In order to answer these questions we need to make some definitions. For the six changes of leadership resulting from deposals (3 ALP, 3 Coalition), let’s define the “honeymoon period” to be the time between the change of leadership, and the first time the five-poll average dips below the average when the change of leadership took place. If this doesn’t happen before the next leadership change, we’ll define this as “infinite”.
| Deposal Date | New Leader | Honeymoon Period (1st def.) |
|---|---|---|
| 04/12/2006 | Rudd | 1230 |
| 16/09/2008 | Turnbull | 60 |
| 01/12/2009 | Abbott | 1860 |
| 24/06/2010 | Gillard | 31 |
| 26/06/2013 | Rudd | Infinite |
| 14/09/2015 | Turnbull | 410+ |
This table agrees with the media narrative from the tumultuous past decade of Australian politics:
- Kevin Rudd was a highly effective Labor leader and the push to replace him with Gillard was a political mistake
- The shift to Malcolm Turnbull as opposition leader in 2008 was a disaster
- Tony Abbott was a highly effective opposition leader who struggled as Prime Minister
Notice we are unable to say anything yet about Malcolm Turnbull’s stint as PM, nor was Rudd Prime Minister long enough for the second time in 2013 to say much from the data.
There is another possible definition: the honeymoon is defined as over the first time the new leader is in a “losing position” (i.e. the five-poll average shows him or her getting below 50.0% in the TPP). We define the honeymoon period as 0 if the deposal was not enough to bring polling above zero. Using this definition we arrive at a slightly different table:
| Deposal Date | New Leader | Honeymoon Period (2nd def.) |
|---|---|---|
| 04/12/2006 | Rudd | Infinite |
| 16/09/2008 | Turnbull | 0 |
| 01/12/2009 | Abbott | 0 |
| 24/06/2010 | Gillard | 36 |
| 26/06/2013 | Rudd | 11 |
| 14/09/2015 | Turnbull | 300 |
The best approach is probably a combination. Define the honeymoon period to be
- if the leadership change bumps polling to above 50%, until the next time the party is in a losing position
- if not, until the next time the party dips below the level of support when the deposal happened
Using this we can come up with an “effectiveness score” for each leadership deposal. You can think of this score as calculating the “area” under the polling curve inside the honeymoon bump and normalising.
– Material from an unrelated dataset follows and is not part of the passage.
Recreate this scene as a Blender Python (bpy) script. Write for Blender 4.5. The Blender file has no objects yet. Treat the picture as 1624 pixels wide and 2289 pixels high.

| Deposal Date | New Leader | Score |
|---|---|---|
| 01/12/2009 | Abbott | 3.2 |
| 04/12/2006 | Rudd | 2.1 |
| 14/09/2015 | Turnbull | 0.5 |
| 16/09/2008 | Turnbull | 0.1 |
| 24/06/2010 | Gillard | 0.1 |
| 26/06/2013 | Rudd | 0.0 |
Interestingly, using the polling data only we arrive at the usual media narrative.
Third parties
Third parties in Australia have a very peculiar effect on the electoral process. Unlike in American elections, Australian third parties can have a significant effect on the electoral outcome, and can even win seats. This is mainly due to two factors
- compulsory voting, which increases the frequency of protest votes from electors who would otherwise not turnout, and
- preferential voting, which gives third parties’ votes real electoral power in all contests.
For this reason, polling Australian parliamentary elections is a priori more uncertain than in a traditional first-past-the-post contest, since third parties can introduce “chaotic” behaviour which is difficult to account for in polls.
For example, let’s imagine a pollster is trying to understand how voters in the (imaginary, future) seat of Turnbull will vote on election day.
They commission a poll of 550 voters with the following results
| Party | Votes | % |
|-------|-------|-----|
| ALP | 220 | 40 |
| LIB | 130 | 24 |
| GRN | 100 | 18 |
| ONP | 50 | 9 |
| NXT | 50 | 9 |
In a first-past-the-post race, as in the UK, this poll would conclude that the ALP is leading in the seat by 10 percentage points, with some margin of error that could be calculated easily, and would be fairly uncontroversial because the ALP lead is large and statistically significant.
In Australia however, this “primary vote” data is largely meaningless in modelling the predicted winner of the seat, as one must first model how the votes of candidates who did not place in the top two will have their preferences distributed. Let us suppose that 100% of NXT and ONP voters place the Coalition at #2 and then consider the three following scenarios:
-
Scenario #1. Green voters split 50/50 to the ALP and the Coalition. This results in a TPP vote of 51-49 in favour of the Coalition.
-
Scenario #2. Green voters split 55/45 to the ALP and the Coalition. This results in a 50-50 tied TPP vote.
-
Scenario #3. Green voters split 60/40 to the ALP and the Coalition. This results in a TPP vote of 51-49 in favour of the ALP.
This means that an understanding of the second preference votes of Green voters is crucial to the outcome in this contest, which is problematic since the sample size of the subsample of Green voters is much smaller, making the margin of error significantly higher.
I think this concept is difficult to make statistically precise but in my opinion offers evidence that the margins of error quoted in Australian opinion polling are too low.